The good news? She has incredible upside, and she can rebound in 2020. She showed she has the skills and the ability to use them on the court. With a preseason without physical problems, we could see her best.


I suppose that this was the unit on which coach Graystone relied the most last summer. Two seniors with quality and experience in Emily Hill and Chandler Atwood were ready to lead the team.


Hill made her things, but what about Atwood? Se battled with injuries all year long and basically played in only 17 sets. Her stats were even too small to create an index. This led to an increased (and not expected) role for freshman Caitlin Dugan.

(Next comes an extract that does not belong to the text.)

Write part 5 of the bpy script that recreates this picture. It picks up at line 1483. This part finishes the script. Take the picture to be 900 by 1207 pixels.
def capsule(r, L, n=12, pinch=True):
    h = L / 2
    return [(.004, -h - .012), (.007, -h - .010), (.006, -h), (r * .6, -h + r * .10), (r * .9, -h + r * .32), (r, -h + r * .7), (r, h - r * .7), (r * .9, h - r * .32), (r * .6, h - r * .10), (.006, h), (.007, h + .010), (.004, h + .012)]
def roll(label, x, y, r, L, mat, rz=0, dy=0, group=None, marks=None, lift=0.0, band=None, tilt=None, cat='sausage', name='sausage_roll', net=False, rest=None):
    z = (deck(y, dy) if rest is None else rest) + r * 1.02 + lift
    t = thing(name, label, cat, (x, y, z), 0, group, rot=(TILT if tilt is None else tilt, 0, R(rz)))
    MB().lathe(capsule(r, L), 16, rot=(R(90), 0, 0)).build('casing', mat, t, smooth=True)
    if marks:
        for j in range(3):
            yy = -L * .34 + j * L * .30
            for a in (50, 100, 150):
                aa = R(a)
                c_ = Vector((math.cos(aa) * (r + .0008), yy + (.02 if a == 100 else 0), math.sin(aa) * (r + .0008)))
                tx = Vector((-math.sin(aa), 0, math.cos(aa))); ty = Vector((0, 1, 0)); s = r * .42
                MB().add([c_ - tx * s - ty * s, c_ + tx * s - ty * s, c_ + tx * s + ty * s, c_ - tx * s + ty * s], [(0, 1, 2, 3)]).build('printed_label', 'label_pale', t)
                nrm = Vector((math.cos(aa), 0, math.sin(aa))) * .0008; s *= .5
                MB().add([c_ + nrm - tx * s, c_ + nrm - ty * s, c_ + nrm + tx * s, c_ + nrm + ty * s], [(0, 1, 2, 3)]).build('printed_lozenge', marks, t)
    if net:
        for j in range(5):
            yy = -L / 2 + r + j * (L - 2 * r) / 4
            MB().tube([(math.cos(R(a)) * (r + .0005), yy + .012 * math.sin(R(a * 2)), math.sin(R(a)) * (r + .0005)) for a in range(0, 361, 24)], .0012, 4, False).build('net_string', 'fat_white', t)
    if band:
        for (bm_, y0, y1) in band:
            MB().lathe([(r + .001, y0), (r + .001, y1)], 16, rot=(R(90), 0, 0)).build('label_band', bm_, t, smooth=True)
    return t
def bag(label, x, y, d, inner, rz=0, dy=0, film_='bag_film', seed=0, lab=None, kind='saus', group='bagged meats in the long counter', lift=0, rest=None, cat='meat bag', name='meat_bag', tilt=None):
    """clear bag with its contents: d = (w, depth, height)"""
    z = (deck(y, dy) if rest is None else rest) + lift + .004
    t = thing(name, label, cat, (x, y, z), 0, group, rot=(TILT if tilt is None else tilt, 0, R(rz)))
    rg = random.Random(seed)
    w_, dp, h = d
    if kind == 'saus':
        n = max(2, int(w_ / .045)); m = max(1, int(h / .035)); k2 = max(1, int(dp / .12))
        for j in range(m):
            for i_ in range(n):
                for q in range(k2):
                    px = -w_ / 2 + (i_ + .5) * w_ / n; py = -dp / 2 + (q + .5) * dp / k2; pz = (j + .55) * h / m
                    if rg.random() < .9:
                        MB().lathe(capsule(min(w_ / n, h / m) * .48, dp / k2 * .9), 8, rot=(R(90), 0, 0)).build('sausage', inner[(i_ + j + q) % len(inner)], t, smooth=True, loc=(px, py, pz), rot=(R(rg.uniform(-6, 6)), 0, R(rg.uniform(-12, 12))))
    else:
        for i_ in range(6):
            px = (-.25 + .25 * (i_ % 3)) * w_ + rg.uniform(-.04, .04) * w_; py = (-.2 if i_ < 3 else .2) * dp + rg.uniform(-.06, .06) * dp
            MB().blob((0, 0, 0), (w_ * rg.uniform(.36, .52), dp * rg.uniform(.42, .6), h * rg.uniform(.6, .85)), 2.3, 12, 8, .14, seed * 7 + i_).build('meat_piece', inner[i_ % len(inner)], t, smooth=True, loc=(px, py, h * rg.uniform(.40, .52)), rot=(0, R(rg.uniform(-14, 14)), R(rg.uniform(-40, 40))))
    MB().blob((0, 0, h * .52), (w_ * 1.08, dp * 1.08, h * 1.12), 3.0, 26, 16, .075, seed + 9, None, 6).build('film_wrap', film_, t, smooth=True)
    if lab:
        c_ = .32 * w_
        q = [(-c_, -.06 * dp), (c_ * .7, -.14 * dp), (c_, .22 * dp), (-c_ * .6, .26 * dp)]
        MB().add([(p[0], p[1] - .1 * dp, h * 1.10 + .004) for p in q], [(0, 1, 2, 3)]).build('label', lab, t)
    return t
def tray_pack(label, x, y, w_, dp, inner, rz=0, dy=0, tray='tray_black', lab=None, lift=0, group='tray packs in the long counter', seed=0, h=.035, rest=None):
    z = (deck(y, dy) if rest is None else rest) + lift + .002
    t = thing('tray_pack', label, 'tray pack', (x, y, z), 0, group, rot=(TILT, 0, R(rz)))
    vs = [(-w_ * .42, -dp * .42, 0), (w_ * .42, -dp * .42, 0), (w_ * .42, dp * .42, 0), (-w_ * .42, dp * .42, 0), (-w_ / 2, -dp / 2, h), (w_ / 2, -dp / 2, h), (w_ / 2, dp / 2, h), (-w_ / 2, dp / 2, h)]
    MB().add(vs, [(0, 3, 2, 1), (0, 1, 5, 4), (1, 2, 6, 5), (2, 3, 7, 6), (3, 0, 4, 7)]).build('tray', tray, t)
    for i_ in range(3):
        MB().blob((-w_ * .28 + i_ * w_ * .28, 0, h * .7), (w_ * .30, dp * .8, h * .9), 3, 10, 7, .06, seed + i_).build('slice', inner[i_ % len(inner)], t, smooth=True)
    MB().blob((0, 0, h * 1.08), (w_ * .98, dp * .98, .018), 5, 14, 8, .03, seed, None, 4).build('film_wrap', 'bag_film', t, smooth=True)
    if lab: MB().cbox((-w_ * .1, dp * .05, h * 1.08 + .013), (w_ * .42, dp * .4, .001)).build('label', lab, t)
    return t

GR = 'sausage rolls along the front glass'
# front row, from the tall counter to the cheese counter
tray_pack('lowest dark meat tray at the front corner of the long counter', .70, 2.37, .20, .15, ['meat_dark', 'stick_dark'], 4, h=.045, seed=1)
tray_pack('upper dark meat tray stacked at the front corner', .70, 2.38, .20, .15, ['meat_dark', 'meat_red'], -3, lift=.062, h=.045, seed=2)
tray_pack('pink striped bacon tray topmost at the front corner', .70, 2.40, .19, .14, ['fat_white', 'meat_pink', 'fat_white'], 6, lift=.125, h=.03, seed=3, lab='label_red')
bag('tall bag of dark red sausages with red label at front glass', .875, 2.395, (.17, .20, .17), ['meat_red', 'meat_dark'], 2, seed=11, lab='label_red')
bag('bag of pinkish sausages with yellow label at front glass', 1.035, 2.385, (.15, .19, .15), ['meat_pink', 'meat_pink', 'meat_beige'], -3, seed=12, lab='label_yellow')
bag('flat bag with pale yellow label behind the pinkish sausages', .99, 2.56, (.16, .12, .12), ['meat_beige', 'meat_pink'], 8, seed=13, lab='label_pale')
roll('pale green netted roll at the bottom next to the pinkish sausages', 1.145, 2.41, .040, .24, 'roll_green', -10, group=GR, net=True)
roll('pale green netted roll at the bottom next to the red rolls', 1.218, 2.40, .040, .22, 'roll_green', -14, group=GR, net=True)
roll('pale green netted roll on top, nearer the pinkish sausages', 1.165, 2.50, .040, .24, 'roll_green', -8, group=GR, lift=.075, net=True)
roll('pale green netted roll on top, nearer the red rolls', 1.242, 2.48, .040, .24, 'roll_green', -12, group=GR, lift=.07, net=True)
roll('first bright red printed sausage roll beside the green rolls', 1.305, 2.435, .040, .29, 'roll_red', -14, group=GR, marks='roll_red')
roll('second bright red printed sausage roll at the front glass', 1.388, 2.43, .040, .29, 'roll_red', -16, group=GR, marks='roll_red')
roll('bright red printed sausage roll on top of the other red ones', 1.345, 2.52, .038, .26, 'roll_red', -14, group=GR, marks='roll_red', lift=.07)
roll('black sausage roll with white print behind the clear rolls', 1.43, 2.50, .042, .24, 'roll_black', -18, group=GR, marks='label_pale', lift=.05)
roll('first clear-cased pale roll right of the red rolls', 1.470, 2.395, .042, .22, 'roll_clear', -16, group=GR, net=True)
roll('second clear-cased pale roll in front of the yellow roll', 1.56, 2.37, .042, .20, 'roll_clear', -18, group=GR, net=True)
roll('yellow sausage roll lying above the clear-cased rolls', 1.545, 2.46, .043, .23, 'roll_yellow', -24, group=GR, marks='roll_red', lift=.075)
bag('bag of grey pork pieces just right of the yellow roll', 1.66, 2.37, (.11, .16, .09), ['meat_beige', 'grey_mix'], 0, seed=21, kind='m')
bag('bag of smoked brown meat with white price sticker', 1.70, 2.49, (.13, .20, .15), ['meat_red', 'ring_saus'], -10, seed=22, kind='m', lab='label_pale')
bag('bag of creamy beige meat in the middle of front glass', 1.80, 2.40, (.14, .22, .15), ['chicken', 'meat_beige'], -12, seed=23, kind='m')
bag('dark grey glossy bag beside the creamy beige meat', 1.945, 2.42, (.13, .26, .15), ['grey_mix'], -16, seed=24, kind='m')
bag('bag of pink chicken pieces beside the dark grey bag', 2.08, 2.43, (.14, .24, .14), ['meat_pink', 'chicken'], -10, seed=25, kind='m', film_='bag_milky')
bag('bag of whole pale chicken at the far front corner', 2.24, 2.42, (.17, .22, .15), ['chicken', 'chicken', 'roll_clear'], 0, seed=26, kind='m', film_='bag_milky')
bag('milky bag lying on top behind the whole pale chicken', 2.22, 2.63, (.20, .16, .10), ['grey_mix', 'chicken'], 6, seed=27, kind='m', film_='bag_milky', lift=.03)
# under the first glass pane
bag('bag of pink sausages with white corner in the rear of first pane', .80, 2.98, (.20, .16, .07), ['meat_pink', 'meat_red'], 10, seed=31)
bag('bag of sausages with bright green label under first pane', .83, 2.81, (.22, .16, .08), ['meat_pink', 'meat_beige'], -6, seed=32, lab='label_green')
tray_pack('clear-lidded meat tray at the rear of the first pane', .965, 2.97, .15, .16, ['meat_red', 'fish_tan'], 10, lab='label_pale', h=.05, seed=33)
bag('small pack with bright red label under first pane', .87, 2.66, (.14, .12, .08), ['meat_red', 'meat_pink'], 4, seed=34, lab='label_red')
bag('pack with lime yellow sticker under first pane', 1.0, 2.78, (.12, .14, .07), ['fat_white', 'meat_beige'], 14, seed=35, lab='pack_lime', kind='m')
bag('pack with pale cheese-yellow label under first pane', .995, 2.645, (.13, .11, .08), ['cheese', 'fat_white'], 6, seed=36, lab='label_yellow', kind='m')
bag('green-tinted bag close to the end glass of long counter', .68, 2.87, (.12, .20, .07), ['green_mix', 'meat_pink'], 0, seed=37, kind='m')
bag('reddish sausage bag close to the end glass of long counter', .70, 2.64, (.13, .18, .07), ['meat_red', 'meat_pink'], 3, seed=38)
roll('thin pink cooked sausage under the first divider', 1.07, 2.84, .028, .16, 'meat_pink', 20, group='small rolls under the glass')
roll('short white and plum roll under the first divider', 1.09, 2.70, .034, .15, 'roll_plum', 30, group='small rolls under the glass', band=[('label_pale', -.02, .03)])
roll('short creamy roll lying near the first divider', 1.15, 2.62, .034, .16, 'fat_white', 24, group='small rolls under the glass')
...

With both Hill and Atwood leaving, we can say the experience Dugan earned in 2019 will be as useful as a beer in a sunny day. But in this position usually there are two players on the court at the same time. Who will be the other?

One more “ugh”.

Frankly there wasn’t much in the pantry, so coach Graystone went shopping. He brought sophomore Reagan Cooper from Washington State and, more important, senior Samantha Sanders from Texas A&M. The latter is probably one of the expected two starters. Probably we can expect something from the recruits, but this is something we’ll discuss in another article.


Emerson Solano was one of the most recognizable faces on and off the court and she became one of the leaders of the team. This will continue in 2020, with the cooperation of many other players: we can name, among others, Katy Northcut and Lindsey Dodson, who had a solid freshman season. This is not a unit that scares me, as there’s enough talent to carry the load in 2020.


1100 words to say what?

Well, if we consider injuries, the two blackout periods we talked about, and a couple missed opportunities, it’s clear that things could be very different. The 20-victory mark, a measure of quality in college volleyball, was in the reach and would have been reached without hitches.

There’s an expression I love, and says “If my grandma had three wheels, she were a wheelbarrow”. This was the past and now we have to focus on the future. Expectations are high for 2020, of course. The program doesn’t hit the 20-victory mark since 2000, and 20 years later we could see this happen.